───── Collected material

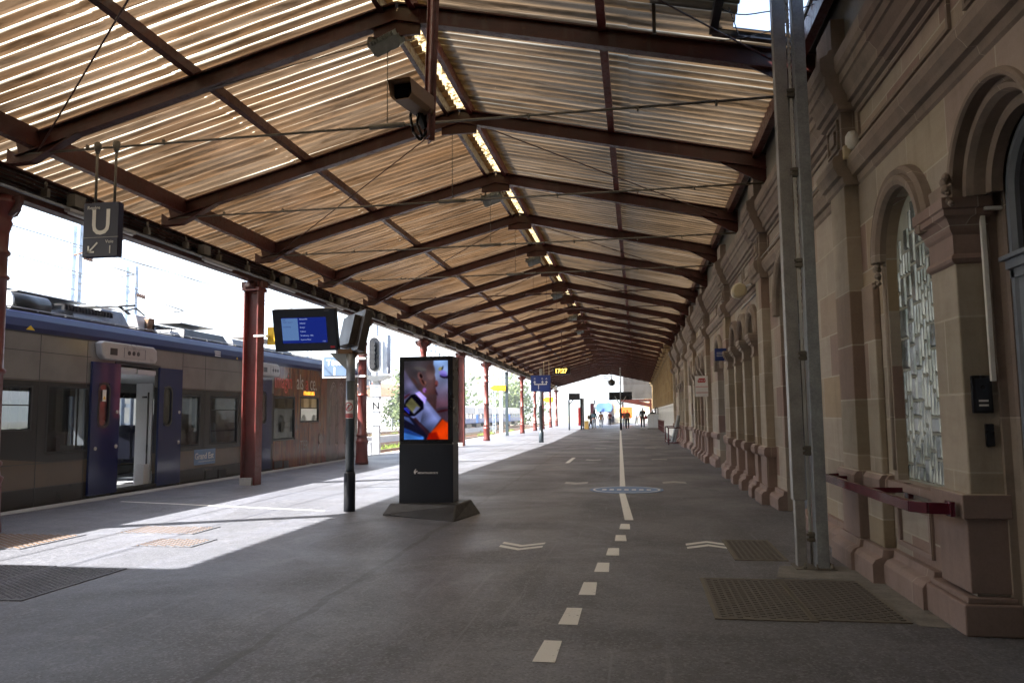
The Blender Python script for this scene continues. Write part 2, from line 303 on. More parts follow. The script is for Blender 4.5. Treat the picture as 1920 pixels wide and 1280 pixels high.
# picture panels on the end car: timber pattern and grey stone tracery
t = NT('livery_timber'); p = t.pos(); n = t.noise(t.mapped(p, (1, 9, 0.7)), 1.0, 4, 0.6, 0.6); n2 = t.noise(p, 3, 4)
col = t.ramp(n, [(0.3, (0.045, 0.018, 0.012)), (0.5, (0.18, 0.050, 0.022)), (0.62, (0.22, 0.115, 0.04)), (0.75, (0.045, 0.026, 0.02))])
col = t.mix(t.ramp(n2, [(0.45, G3(0)), (0.7, G3(0.7))]), col, (0.05, 0.045, 0.045)); t.bsdf(col, 0.2); M['livery_timber'] = t.m
t = NT('livery_stone'); p = t.pos(); n = t.noise(t.mapped(p, (1, 3, 0.8)), 1.0, 5, 0.6, 0.5)
t.bsdf(t.ramp(n, [(0.3, (0.05, 0.045, 0.04)), (0.6, (0.10, 0.088, 0.075)), (0.8, (0.08, 0.06, 0.05))]), 0.22); M['livery_stone'] = t.m
worn('tracery_pale', (0.19, 0.165, 0.14), 0.3, 0, 0.2, 5)
worn('livery_red', (0.55, 0.05, 0.03), 0.3, 0, 0.2, 5); worn('livery_cream', (0.42, 0.37, 0.30), 0.3, 0, 0.1)
worn('tactile_grate', (0.115, 0.105, 0.095), 0.6, 0.1, 0.3, 12)
worn('tactile_studs', (0.15, 0.095, 0.06), 0.7, 0, 0.25, 12)
worn('grate_grey', (0.22, 0.22, 0.24), 0.55, 0.2, 0.25, 9)
worn('sign_field', (0.10, 0.16, 0.26), 0.5, 0, 0.1)
worn('disc_blue', (0.15, 0.24, 0.42), 0.55, 0, 0.2, 4)
worn('net_black', (0.01, 0.01, 0.01), 0.7)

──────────

* **What you have to do**
Restate the whole listing above exactly, except for its images.

* **Expected answer**
The Blender Python script for this scene continues. Write part 2, from line 303 on. More parts follow. The script is for Blender 4.5. Treat the picture as 1920 pixels wide and 1280 pixels high.
# picture panels on the end car: timber pattern and grey stone tracery
t = NT('livery_timber'); p = t.pos(); n = t.noise(t.mapped(p, (1, 9, 0.7)), 1.0, 4, 0.6, 0.6); n2 = t.noise(p, 3, 4)
col = t.ramp(n, [(0.3, (0.045, 0.018, 0.012)), (0.5, (0.18, 0.050, 0.022)), (0.62, (0.22, 0.115, 0.04)), (0.75, (0.045, 0.026, 0.02))])
col = t.mix(t.ramp(n2, [(0.45, G3(0)), (0.7, G3(0.7))]), col, (0.05, 0.045, 0.045)); t.bsdf(col, 0.2); M['livery_timber'] = t.m
t = NT('livery_stone'); p = t.pos(); n = t.noise(t.mapped(p, (1, 3, 0.8)), 1.0, 5, 0.6, 0.5)
t.bsdf(t.ramp(n, [(0.3, (0.05, 0.045, 0.04)), (0.6, (0.10, 0.088, 0.075)), (0.8, (0.08, 0.06, 0.05))]), 0.22); M['livery_stone'] = t.m
worn('tracery_pale', (0.19, 0.165, 0.14), 0.3, 0, 0.2, 5)
worn('livery_red', (0.55, 0.05, 0.03), 0.3, 0, 0.2, 5); worn('livery_cream', (0.42, 0.37, 0.30), 0.3, 0, 0.1)
worn('tactile_grate', (0.115, 0.105, 0.095), 0.6, 0.1, 0.3, 12)
worn('tactile_studs', (0.15, 0.095, 0.06), 0.7, 0, 0.25, 12)
worn('grate_grey', (0.22, 0.22, 0.24), 0.55, 0.2, 0.25, 9)
worn('sign_field', (0.10, 0.16, 0.26), 0.5, 0, 0.1)
worn('disc_blue', (0.15, 0.24, 0.42), 0.55, 0, 0.2, 4)
worn('net_black', (0.01, 0.01, 0.01), 0.7)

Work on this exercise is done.